=== DIRECTIONS ===
Leave out every picture, then output exactly the lines between the ones holding "What Blender Python" and "W.node_tree.nodes['Background'].inputs[1].default_value = 0.24", inclusive, and nothing beyond them.
::: DATA LISTING
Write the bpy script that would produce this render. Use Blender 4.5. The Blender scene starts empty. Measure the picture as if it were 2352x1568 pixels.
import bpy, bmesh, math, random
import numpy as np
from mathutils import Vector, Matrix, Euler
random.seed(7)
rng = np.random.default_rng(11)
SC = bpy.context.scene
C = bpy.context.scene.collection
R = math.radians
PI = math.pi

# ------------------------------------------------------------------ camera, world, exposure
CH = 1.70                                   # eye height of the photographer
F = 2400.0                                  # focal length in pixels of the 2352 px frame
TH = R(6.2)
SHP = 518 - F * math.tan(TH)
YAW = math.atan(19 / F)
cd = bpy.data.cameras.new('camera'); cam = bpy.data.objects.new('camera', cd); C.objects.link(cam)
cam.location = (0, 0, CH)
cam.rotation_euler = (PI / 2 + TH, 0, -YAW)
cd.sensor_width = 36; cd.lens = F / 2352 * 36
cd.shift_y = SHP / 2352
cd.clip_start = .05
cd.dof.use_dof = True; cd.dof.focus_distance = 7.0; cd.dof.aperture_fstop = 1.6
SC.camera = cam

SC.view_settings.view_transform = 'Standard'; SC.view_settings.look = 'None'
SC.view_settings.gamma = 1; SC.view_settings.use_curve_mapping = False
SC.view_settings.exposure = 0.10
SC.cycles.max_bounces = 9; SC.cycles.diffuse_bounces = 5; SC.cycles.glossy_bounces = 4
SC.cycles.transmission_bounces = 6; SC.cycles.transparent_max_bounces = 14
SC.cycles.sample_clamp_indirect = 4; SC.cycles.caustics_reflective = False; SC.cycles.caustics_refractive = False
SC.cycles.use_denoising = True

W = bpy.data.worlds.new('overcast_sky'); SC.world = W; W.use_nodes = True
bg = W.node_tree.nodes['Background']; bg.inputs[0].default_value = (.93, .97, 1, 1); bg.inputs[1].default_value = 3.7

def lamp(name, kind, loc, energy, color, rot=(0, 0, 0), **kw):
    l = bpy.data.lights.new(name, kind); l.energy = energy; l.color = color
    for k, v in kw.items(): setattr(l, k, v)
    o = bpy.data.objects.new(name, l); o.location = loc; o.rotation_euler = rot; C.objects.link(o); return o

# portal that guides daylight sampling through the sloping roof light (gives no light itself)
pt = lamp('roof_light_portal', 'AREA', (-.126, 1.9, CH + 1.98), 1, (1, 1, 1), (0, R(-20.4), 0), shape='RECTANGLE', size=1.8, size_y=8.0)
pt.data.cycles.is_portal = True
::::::
::: DATA LISTING
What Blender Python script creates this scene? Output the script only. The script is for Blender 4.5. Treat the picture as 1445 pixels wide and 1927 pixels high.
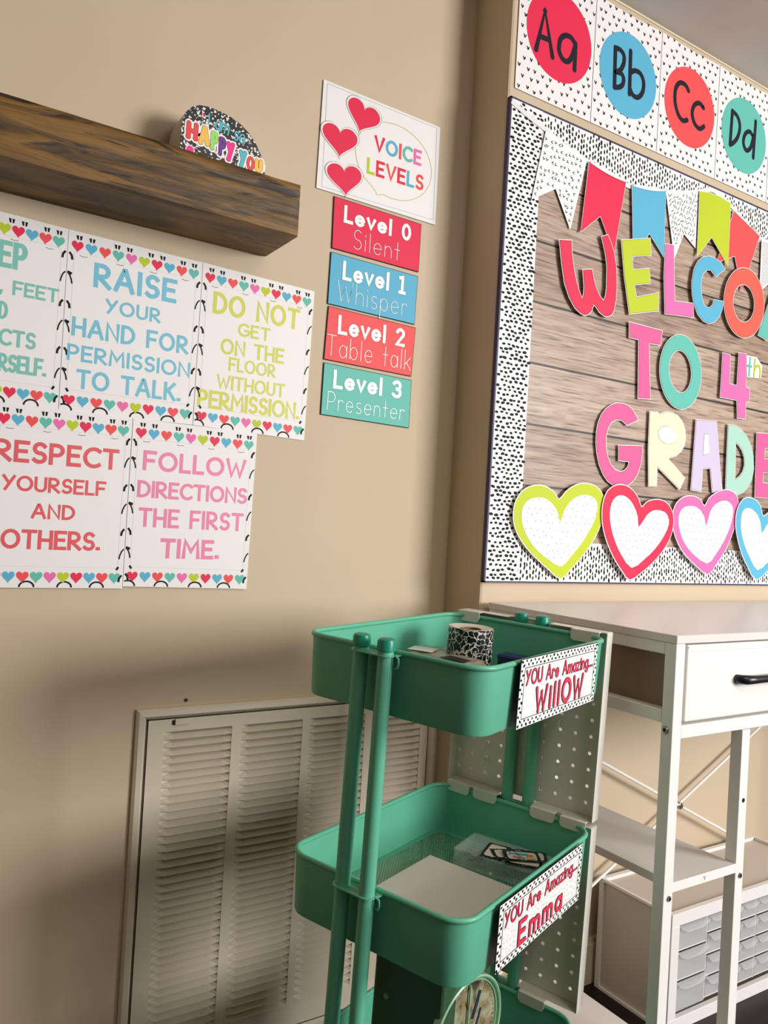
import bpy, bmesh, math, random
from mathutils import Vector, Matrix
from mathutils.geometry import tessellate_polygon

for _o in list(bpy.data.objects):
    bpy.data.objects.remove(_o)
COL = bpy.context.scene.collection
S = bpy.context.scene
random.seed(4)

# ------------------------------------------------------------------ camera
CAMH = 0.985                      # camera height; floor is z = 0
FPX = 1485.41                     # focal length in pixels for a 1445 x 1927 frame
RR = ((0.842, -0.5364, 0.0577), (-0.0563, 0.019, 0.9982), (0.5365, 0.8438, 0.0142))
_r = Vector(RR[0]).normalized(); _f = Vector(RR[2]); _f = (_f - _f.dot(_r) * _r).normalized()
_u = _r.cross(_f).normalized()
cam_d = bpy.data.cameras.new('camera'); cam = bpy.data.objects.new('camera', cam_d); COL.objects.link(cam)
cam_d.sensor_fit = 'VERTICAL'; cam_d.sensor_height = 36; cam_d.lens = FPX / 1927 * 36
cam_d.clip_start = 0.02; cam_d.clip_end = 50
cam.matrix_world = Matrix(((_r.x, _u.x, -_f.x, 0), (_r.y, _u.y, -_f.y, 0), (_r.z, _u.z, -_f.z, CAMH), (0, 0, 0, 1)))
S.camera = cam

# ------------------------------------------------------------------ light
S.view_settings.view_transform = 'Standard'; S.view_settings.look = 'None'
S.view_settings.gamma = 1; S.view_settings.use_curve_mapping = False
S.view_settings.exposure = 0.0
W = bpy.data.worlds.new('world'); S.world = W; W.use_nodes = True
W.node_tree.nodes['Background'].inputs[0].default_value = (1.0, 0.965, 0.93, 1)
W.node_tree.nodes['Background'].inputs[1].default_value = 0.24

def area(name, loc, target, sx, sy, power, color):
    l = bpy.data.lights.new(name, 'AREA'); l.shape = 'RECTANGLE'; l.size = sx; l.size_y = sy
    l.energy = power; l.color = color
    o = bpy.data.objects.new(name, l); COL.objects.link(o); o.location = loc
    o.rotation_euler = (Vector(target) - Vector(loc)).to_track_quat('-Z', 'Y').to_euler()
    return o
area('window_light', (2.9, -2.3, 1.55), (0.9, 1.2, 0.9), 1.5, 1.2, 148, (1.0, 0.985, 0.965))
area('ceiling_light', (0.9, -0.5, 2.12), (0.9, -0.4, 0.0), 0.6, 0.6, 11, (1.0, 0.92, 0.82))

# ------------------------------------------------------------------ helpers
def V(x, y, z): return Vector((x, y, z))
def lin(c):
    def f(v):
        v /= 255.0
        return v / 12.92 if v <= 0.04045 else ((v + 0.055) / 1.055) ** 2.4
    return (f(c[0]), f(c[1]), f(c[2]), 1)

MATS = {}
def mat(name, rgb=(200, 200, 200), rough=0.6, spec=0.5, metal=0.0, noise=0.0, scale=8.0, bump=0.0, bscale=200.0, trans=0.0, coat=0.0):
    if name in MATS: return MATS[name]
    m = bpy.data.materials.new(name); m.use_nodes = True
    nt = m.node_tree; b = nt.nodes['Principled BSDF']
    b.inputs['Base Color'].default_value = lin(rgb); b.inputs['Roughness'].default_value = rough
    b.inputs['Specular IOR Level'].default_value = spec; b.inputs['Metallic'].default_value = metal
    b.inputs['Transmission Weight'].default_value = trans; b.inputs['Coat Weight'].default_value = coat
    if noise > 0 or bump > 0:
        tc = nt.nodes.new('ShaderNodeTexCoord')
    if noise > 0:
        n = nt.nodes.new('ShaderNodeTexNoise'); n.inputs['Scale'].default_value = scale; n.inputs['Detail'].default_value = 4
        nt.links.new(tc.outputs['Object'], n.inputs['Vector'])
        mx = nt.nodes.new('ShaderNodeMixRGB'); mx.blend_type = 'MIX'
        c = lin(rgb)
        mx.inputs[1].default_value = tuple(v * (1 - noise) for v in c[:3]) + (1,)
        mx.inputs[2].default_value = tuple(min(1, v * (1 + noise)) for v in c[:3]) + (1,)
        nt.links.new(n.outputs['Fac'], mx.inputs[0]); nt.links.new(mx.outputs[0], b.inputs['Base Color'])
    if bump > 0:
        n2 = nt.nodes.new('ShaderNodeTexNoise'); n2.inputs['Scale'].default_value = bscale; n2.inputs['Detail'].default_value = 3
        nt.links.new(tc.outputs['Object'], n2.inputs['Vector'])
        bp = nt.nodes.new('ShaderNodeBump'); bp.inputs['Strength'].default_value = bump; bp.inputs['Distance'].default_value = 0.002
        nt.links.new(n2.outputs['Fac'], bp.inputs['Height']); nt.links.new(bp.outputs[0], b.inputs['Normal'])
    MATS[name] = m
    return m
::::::
=== FINISHED ANSWER ===
What Blender Python script creates this scene? Output the script only. The script is for Blender 4.5. Treat the picture as 1445 pixels wide and 1927 pixels high.
import bpy, bmesh, math, random
from mathutils import Vector, Matrix
from mathutils.geometry import tessellate_polygon

for _o in list(bpy.data.objects):
    bpy.data.objects.remove(_o)
COL = bpy.context.scene.collection
S = bpy.context.scene
random.seed(4)

# ------------------------------------------------------------------ camera
CAMH = 0.985                      # camera height; floor is z = 0
FPX = 1485.41                     # focal length in pixels for a 1445 x 1927 frame
RR = ((0.842, -0.5364, 0.0577), (-0.0563, 0.019, 0.9982), (0.5365, 0.8438, 0.0142))
_r = Vector(RR[0]).normalized(); _f = Vector(RR[2]); _f = (_f - _f.dot(_r) * _r).normalized()
_u = _r.cross(_f).normalized()
cam_d = bpy.data.cameras.new('camera'); cam = bpy.data.objects.new('camera', cam_d); COL.objects.link(cam)
cam_d.sensor_fit = 'VERTICAL'; cam_d.sensor_height = 36; cam_d.lens = FPX / 1927 * 36
cam_d.clip_start = 0.02; cam_d.clip_end = 50
cam.matrix_world = Matrix(((_r.x, _u.x, -_f.x, 0), (_r.y, _u.y, -_f.y, 0), (_r.z, _u.z, -_f.z, CAMH), (0, 0, 0, 1)))
S.camera = cam

# ------------------------------------------------------------------ light
S.view_settings.view_transform = 'Standard'; S.view_settings.look = 'None'
S.view_settings.gamma = 1; S.view_settings.use_curve_mapping = False
S.view_settings.exposure = 0.0
W = bpy.data.worlds.new('world'); S.world = W; W.use_nodes = True
W.node_tree.nodes['Background'].inputs[0].default_value = (1.0, 0.965, 0.93, 1)
W.node_tree.nodes['Background'].inputs[1].default_value = 0.24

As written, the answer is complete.